Pull each line holding "Write" out of the entries below.
** begin **
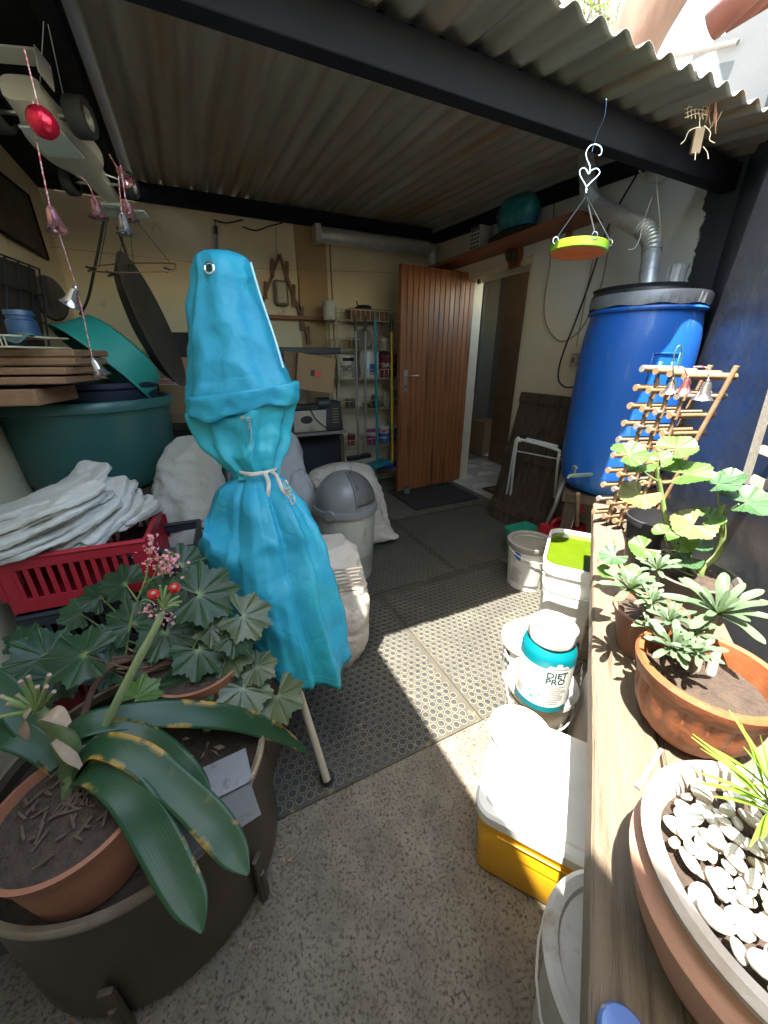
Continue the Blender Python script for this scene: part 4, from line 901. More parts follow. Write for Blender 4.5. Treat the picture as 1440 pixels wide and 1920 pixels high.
# tools leaning beside the drum
def stick(p0, p1, r, m, name, label, cat='pole'):
    q = MB(); q.cyl(p0, p1, r, r*.9, 10); return one(name, q, m, label, cat)
stick(G(1030, 1022, .05), D(1092, 865, 2.2), .011, steel, 'metal_pole', 'grey metal pole leaning below the tap', 'pole')
q = MB(); q.tube([G(1010, 1015, .1), D(1040, 950, 2.2), D(1048, 925, 2.2), D(1085, 840, 2.25)], [.008, .011, .013, .008], 8, 3); one('long_tool', q, mat('dull_grey_handle', (.22, .22, .21), (.3, .3, .28), rough=.5), 'grey handled tool leaning by the folded rack', 'tool')
q = MB(); q.cyl(G(1062, 1010, .25), D(1096, 905, 2.2), .010, .009, 10); one('white_stick', q, whitepl, 'white painted stick beside the red can', 'stick')
q = MB(); q.cyl(D(1086, 962, 2.1), D(1092, 938, 2.1), .016, .016, 10); one('red_grip_tool', q, redpl, 'red plastic handle end above the red can', 'handle')
q = MB(); q.cyl(G(1082, 985, .32), D(1084, 925, 1.95), .012, .010, 10); one('rusty_spring', q, mat('rusty_iron', (.2, .13, .09), (.3, .22, .16), sc=60, rough=.8), 'rusty iron rod standing in front of the red can', 'rod')
# leaning dark panel
lp = thing('leaning_panel', 'dark weathered board panel leaning on the cream wall', 'wooden panel')
pa, pb, pc, pd = A(978, 735, AW-.05), A(1110, 742, AW-.05), None, None
bA = pa.dot(U2); bB = A(1112, 740, AW-.05).dot(U2); zt = pa.z
npl = 10
lean = .22
def lpp(b, z): return RM(AW-.02-lean*(1-z/zt), b, z)
for k in range(npl):
    b0 = bA+(bB-bA)*k/npl; b1 = bA+(bB-bA)*(k+1)/npl+.004; q = MB()
    p0, p1, p2, p3 = lpp(b0, .01), lpp(b1, .01), lpp(b1, zt), lpp(b0, zt); nrm = V2*-.018*(1+.15*random.random())
    q.add([p0, p1, p2, p3, p0+nrm, p1+nrm, p2+nrm, p3+nrm], [(0, 1, 2, 3), (7, 6, 5, 4), (0, 4, 5, 1), (1, 5, 6, 2), (2, 6, 7, 3), (3, 7, 4, 0)]); part(lp, 'plank', q, darkwood, bevel=.002)
for z in (.1, zt*.52, zt-.07):
    q = MB(); p0, p1, p2, p3 = lpp(bA, z), lpp(bB, z), lpp(bB, z+.07), lpp(bA, z+.07); a_ = V2*-.0205; b_ = V2*-.036
    q.add([p0+a_, p1+a_, p2+a_, p3+a_, p0+b_, p1+b_, p2+b_, p3+b_], [(0, 1, 2, 3), (7, 6, 5, 4), (0, 4, 5, 1), (1, 5, 6, 2), (2, 6, 7, 3), (3, 7, 4, 0)]); part(lp, 'cross_batten', q, darkwood, bevel=.002)
# folded white tube rack
wr = thing('folding_rack', 'white tubular folding rack standing in front of the dark panel', 'folding rack')
def PP(px, py, a): return A(px, py, a)
a1, a2 = AW-.30, AW-.38
q = MB(); q.tube([G(943, 968), A(965, 838, a1), A(970, 827, a1), A(982, 822, a1), A(1055, 840, a1), A(1062, 848, a1), A(1058, 870, a1), G(1030, 985)], .0095, 10, 6); part(wr, 'frame', q, whitepl)
q = MB(); q.tube([G(953, 968), A(968, 835, a2), A(975, 827, a2), A(985, 826, a2), A(1042, 842, a2), A(1049, 852, a2), A(1046, 870, a2), G(1035, 985, .02)], .0095, 10, 6); part(wr, 'frame', q, whitepl)
q = MB(); q.cyl(A(965, 845, a1), A(1055, 862, a1), .005); part(wr, 'crossbar', q, whitepl)
for x, y in ((981, 818), (1054, 838)):
    q = MB(); q.box(A(x, y, a1-.03), (.014, .05, .03), ROOMROT); part(wr, 'black_clip', q, blackplastic)
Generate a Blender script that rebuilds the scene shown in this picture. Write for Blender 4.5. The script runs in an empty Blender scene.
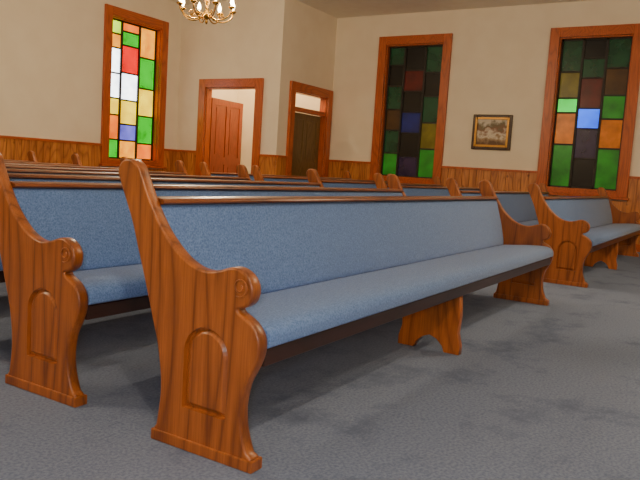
import bpy, bmesh, math, random
from mathutils import Vector, Matrix
random.seed(3)
S=0.92   # all dimensions below are in camera-height units
C=bpy.context.scene.collection

# ------------------------------------------------------------ materials
def newmat(name):
    m=bpy.data.materials.new(name); m.use_nodes=True
    nt=m.node_tree; b=nt.nodes['Principled BSDF']; return m,nt,b
def srgb(r,g,b):
    f=lambda c:(c/255/12.92) if c/255<=.04045 else ((c/255+.055)/1.055)**2.4
    return (f(r),f(g),f(b),1)
def plain(name,col,rough=.5,metal=0,em=None,es=0):
    m,nt,b=newmat(name)
    b.inputs['Base Color'].default_value=col; b.inputs['Roughness'].default_value=rough
    b.inputs['Metallic'].default_value=metal
    if em: b.inputs['Emission Color'].default_value=em; b.inputs['Emission Strength'].default_value=es
    return m
def ramp(nt,stops):
    r=nt.nodes.new('ShaderNodeValToRGB'); e=r.color_ramp.elements
    e[0].position,e[0].color=stops[0]; e[1].position,e[1].color=stops[1]
    for p,c in stops[2:]:
        k=e.new(p); k.color=c
    return r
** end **
(SOLUTION TO THE EXERCISE)
Continue the Blender Python script for this scene: part 4, from line 901. More parts follow. Write for Blender 4.5. Treat the picture as 1440 pixels wide and 1920 pixels high.
Generate a Blender script that rebuilds the scene shown in this picture. Write for Blender 4.5. The script runs in an empty Blender scene.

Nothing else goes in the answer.